Task: Your task is to repeat the listing exactly.

/---

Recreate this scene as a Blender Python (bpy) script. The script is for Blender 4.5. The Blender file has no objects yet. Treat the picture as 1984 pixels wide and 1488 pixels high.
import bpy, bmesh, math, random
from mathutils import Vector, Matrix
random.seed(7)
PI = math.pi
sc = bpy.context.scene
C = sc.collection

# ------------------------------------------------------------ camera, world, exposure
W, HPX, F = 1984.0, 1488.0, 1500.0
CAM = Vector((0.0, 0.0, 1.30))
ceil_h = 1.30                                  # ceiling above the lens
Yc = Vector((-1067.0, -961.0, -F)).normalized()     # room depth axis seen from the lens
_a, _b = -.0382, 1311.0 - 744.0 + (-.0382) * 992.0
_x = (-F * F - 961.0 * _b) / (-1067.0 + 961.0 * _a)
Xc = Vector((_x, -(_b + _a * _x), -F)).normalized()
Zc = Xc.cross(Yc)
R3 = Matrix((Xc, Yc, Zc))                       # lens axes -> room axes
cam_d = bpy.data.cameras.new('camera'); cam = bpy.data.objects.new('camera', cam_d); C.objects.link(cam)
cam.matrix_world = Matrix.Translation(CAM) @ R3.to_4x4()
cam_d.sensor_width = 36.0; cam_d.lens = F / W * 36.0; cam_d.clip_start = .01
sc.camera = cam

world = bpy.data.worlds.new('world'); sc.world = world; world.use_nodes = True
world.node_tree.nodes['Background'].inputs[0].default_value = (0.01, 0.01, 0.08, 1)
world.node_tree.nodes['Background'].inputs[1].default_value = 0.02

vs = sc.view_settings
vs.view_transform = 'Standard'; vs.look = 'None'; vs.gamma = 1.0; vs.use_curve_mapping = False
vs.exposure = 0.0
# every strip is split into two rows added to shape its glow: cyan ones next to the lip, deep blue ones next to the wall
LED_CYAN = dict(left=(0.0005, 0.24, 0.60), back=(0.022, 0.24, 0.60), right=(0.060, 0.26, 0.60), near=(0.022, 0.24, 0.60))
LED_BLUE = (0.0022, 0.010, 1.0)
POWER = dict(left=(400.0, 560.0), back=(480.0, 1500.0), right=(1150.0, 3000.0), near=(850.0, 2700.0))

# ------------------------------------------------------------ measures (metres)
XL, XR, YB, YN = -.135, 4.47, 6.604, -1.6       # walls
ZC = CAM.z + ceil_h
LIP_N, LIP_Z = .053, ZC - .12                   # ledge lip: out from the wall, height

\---

Finished answer:
Recreate this scene as a Blender Python (bpy) script. The script is for Blender 4.5. The Blender file has no objects yet. Treat the picture as 1984 pixels wide and 1488 pixels high.
import bpy, bmesh, math, random
from mathutils import Vector, Matrix
random.seed(7)
PI = math.pi
sc = bpy.context.scene
C = sc.collection

# ------------------------------------------------------------ camera, world, exposure
W, HPX, F = 1984.0, 1488.0, 1500.0
CAM = Vector((0.0, 0.0, 1.30))
ceil_h = 1.30                                  # ceiling above the lens
Yc = Vector((-1067.0, -961.0, -F)).normalized()     # room depth axis seen from the lens
_a, _b = -.0382, 1311.0 - 744.0 + (-.0382) * 992.0
_x = (-F * F - 961.0 * _b) / (-1067.0 + 961.0 * _a)
Xc = Vector((_x, -(_b + _a * _x), -F)).normalized()
Zc = Xc.cross(Yc)
R3 = Matrix((Xc, Yc, Zc))                       # lens axes -> room axes
cam_d = bpy.data.cameras.new('camera'); cam = bpy.data.objects.new('camera', cam_d); C.objects.link(cam)
cam.matrix_world = Matrix.Translation(CAM) @ R3.to_4x4()
cam_d.sensor_width = 36.0; cam_d.lens = F / W * 36.0; cam_d.clip_start = .01
sc.camera = cam

world = bpy.data.worlds.new('world'); sc.world = world; world.use_nodes = True
world.node_tree.nodes['Background'].inputs[0].default_value = (0.01, 0.01, 0.08, 1)
world.node_tree.nodes['Background'].inputs[1].default_value = 0.02

vs = sc.view_settings
vs.view_transform = 'Standard'; vs.look = 'None'; vs.gamma = 1.0; vs.use_curve_mapping = False
vs.exposure = 0.0
# every strip is split into two rows added to shape its glow: cyan ones next to the lip, deep blue ones next to the wall
LED_CYAN = dict(left=(0.0005, 0.24, 0.60), back=(0.022, 0.24, 0.60), right=(0.060, 0.26, 0.60), near=(0.022, 0.24, 0.60))
LED_BLUE = (0.0022, 0.010, 1.0)
POWER = dict(left=(400.0, 560.0), back=(480.0, 1500.0), right=(1150.0, 3000.0), near=(850.0, 2700.0))

# ------------------------------------------------------------ measures (metres)
XL, XR, YB, YN = -.135, 4.47, 6.604, -1.6       # walls
ZC = CAM.z + ceil_h
LIP_N, LIP_Z = .053, ZC - .12                   # ledge lip: out from the wall, height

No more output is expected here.